Lo último en su mente era regresar al agua, pero después de algunas semanas, dijo, comenzó a desearlo, en especial cuando escuchó que una compañera suya había ganado una competencia en Asia.
“Pensaba: ‘¡Mamá! ¡Ah! ¡Debería estar ahí! ¡Nado mejor que ella!'”, dijo.
Un intérprete egipcio que solía ayudar en el campo de refugiados conectó a Mardini con el centro Wasserfreunde Spandau 04, y Sven Spannekrebs, quien ha sido entrenador en el club durante mucho tiempo, aceptó hacerle una prueba. Cuando vio nadar a Mardini, dijo Spannekrebs, quedó impresionado.
“Las bases técnicas que tenía eran muy buenas”, dijo Spannekrebs, quien se reunió con Mardini en la cafetería para almorzar después de nadar por la mañana. “Después de dos años sin entrenamiento, sus bases aeróbicas eran las que no eran tan buenas. Su cuerpo no estaba bien acondicionado”.
“¡No estaba tan mal!”, dijo Mardini, mientras dejó caer sus cubiertos en señal de protesta. Él le lanzó una mirada de incredulidad exagerada. Ella sonrió y estuvo de acuerdo: “Bueno, fueron 25 días de comer en Burger King y McDonald’s”.
Una beca de entrenamiento
Poco tiempo después de haber comenzado a entrenar con Mardini, Spannekrebs pensó que podría ser candidata para los Juegos Olímpicos de Tokyo en 2020. Sin embargo, cuando supo que el Comité Olímpico Internacional podría reunir un equipo de refugiados, él y Mardini se dieron cuenta de que sus sueños olímpicos podían hacerse realidad antes de lo esperado. En enero, el comité le otorgó una beca de entrenamiento y Spannekrebs le asignó a Mardini un riguroso horario, con clases en la escuela entre cada sesión.
“Es una atleta muy aguerrida”, dijo.
Una medalla en Río está fuera de su alcance. Los tiempos más rápidos de Mardini son de un 1:08 minuto en la modalidad de 100 metros estilo mariposa y de 1:02 minuto en los 100 metros estilo libre, es decir, nueve y 11 segundos por detrás de los tiempos oficiales para calificar a esos eventos.
“Espero superar una marca personal”, dijo Mardini.
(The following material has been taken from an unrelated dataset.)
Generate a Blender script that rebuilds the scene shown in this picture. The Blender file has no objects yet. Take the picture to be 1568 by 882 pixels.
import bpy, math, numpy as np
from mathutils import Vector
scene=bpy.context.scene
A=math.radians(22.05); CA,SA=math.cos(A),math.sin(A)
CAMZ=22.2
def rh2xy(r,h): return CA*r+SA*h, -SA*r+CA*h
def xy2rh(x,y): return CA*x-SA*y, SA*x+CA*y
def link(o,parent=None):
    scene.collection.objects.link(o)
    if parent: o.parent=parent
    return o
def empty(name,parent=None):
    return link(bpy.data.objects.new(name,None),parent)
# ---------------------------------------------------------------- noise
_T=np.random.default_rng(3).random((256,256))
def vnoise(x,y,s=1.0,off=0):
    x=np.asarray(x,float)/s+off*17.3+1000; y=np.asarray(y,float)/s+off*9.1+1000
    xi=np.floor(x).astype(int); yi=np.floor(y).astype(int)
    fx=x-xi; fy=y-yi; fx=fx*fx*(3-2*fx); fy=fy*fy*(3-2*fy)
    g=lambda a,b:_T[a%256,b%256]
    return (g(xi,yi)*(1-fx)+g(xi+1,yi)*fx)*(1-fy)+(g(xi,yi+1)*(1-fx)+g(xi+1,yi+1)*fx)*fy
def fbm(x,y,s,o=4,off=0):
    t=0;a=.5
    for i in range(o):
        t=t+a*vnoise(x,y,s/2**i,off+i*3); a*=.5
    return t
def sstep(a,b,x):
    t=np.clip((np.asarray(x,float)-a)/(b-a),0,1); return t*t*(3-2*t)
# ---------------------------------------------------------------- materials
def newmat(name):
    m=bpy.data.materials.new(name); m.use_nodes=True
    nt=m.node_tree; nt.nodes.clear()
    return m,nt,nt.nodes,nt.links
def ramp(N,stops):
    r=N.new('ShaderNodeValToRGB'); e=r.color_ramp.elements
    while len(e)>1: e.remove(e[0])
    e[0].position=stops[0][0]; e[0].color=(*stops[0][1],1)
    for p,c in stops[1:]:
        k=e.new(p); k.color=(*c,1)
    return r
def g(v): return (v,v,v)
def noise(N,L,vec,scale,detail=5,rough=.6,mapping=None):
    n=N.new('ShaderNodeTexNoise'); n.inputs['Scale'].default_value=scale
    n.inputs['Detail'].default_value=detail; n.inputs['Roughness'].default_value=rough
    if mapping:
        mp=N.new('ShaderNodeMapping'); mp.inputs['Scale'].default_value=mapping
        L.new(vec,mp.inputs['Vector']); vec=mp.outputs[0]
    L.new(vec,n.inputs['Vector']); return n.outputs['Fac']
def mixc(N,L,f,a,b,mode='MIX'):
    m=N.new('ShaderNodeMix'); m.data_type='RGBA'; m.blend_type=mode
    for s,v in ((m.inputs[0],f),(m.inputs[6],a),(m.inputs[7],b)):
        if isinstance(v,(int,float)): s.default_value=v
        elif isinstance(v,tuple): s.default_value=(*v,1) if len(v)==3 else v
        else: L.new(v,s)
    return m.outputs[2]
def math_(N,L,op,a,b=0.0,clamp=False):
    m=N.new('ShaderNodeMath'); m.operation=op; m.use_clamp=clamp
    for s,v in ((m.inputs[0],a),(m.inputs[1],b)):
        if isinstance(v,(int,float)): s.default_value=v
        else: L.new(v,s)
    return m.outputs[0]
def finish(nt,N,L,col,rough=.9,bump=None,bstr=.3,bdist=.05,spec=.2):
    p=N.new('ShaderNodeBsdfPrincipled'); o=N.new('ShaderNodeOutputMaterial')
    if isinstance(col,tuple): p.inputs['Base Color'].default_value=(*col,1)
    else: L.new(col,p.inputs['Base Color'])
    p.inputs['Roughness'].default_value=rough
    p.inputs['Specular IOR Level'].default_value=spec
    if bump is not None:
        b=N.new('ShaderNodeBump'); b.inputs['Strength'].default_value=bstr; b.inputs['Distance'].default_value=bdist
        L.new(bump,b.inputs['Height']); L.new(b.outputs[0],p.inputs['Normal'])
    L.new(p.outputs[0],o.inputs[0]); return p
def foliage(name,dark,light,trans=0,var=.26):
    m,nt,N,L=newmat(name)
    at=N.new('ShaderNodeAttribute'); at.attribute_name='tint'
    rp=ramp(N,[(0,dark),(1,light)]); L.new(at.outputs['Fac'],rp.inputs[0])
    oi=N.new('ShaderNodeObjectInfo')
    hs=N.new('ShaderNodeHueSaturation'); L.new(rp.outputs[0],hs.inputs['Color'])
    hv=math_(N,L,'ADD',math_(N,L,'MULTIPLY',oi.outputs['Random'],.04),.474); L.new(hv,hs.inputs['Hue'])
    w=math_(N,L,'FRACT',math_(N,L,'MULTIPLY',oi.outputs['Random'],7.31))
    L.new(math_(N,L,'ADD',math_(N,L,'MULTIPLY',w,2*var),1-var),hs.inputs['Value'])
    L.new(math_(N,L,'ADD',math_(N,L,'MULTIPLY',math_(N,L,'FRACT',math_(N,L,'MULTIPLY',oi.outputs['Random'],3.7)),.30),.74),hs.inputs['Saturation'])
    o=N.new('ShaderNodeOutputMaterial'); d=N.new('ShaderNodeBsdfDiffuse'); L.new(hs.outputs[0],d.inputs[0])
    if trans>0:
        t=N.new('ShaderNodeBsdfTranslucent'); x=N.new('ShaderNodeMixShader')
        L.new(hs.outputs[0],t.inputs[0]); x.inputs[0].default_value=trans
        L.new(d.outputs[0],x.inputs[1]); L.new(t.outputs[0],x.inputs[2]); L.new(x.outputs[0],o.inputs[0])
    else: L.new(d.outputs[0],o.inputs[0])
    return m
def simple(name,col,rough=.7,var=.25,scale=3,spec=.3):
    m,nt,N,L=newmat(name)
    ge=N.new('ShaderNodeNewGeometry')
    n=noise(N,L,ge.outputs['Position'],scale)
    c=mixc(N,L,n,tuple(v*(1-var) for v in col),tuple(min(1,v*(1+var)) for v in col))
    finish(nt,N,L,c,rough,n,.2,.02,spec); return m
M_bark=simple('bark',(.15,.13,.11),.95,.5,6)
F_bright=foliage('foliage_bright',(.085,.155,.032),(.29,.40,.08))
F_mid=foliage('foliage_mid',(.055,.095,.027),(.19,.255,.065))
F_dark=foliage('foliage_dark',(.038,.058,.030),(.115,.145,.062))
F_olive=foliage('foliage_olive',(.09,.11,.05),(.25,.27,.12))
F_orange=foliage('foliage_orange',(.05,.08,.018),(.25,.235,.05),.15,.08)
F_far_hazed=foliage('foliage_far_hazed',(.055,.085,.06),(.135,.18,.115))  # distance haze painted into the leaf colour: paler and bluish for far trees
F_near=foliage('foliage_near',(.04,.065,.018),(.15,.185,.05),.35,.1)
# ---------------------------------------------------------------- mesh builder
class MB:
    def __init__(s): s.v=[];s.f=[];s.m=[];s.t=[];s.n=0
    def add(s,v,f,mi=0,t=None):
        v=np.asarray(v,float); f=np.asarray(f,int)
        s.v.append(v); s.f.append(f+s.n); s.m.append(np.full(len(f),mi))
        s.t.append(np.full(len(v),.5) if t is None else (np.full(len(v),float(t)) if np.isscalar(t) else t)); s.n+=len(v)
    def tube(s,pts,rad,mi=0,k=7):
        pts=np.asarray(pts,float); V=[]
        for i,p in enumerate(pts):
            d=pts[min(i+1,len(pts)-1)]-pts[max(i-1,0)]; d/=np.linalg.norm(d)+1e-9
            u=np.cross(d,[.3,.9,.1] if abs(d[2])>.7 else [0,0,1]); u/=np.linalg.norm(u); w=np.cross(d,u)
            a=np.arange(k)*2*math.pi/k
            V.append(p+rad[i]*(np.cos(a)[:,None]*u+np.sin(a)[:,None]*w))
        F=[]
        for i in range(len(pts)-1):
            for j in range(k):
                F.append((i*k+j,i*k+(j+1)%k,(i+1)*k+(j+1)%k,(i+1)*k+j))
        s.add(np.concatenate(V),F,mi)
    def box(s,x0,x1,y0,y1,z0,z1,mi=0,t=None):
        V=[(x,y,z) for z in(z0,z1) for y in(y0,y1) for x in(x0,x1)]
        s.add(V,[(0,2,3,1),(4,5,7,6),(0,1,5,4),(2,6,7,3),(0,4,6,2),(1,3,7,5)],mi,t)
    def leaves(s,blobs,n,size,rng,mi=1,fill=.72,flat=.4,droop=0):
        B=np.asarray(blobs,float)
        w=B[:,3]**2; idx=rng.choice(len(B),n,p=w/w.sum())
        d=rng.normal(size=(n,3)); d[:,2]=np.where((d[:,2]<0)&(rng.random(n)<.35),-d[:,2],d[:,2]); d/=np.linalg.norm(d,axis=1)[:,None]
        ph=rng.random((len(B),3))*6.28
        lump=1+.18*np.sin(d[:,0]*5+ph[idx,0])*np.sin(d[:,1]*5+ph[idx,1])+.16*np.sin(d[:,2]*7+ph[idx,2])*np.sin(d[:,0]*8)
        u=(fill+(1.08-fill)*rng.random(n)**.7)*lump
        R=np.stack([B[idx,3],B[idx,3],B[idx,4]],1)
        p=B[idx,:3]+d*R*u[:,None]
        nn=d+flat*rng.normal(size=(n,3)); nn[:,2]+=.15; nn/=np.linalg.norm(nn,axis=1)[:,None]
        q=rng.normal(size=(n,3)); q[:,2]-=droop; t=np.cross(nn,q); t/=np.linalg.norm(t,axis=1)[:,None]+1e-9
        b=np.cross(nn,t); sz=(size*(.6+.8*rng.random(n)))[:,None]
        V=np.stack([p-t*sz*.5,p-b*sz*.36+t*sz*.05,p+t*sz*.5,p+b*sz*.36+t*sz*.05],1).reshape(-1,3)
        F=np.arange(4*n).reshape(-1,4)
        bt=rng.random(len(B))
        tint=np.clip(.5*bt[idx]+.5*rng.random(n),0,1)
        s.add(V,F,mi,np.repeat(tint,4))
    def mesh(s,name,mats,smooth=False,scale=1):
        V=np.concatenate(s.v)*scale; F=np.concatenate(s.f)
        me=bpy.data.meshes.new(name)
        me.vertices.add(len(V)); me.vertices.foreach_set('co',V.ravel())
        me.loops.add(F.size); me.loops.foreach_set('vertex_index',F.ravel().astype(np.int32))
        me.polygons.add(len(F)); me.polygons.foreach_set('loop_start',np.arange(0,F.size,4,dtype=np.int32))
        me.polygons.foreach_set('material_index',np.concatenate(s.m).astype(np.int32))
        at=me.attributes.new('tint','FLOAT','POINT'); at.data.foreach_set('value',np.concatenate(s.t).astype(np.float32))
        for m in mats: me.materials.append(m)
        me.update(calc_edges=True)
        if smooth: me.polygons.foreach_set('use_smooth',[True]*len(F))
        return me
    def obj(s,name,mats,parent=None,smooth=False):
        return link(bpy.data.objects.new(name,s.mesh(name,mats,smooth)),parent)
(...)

Mardini utilizó parte del dinero de la beca para conseguir, junto con su hermana, un apartamento que no estuviera muy lejos del centro de entrenamiento. Sus padres y sus dos hermanas menores se reunieron con ellas en Berlín, y toda la familia ha obtenido asilo temporal.
Mardini publica selfis y citas inspiradoras en árabe y en inglés en su página en Facebook y en Instagram. Dijo que esperaba conocer a algunos de sus atletas favoritos en Río, en especial, a su ídolo de la infancia, Michael Phelps.
Mardini dijo que le gustaría aprovechar la atención que ha recibido para ayudar a otros refugiados. Espera regresar a Siria algún día para compartir su historia.
“Lo recuerdo todo, desde luego”, dijo. “Jamás olvido. Pero es lo que me motiva para hacer cada vez más”.
Agregó: “Yo no soy de las que se ponen a llorar en una esquina”.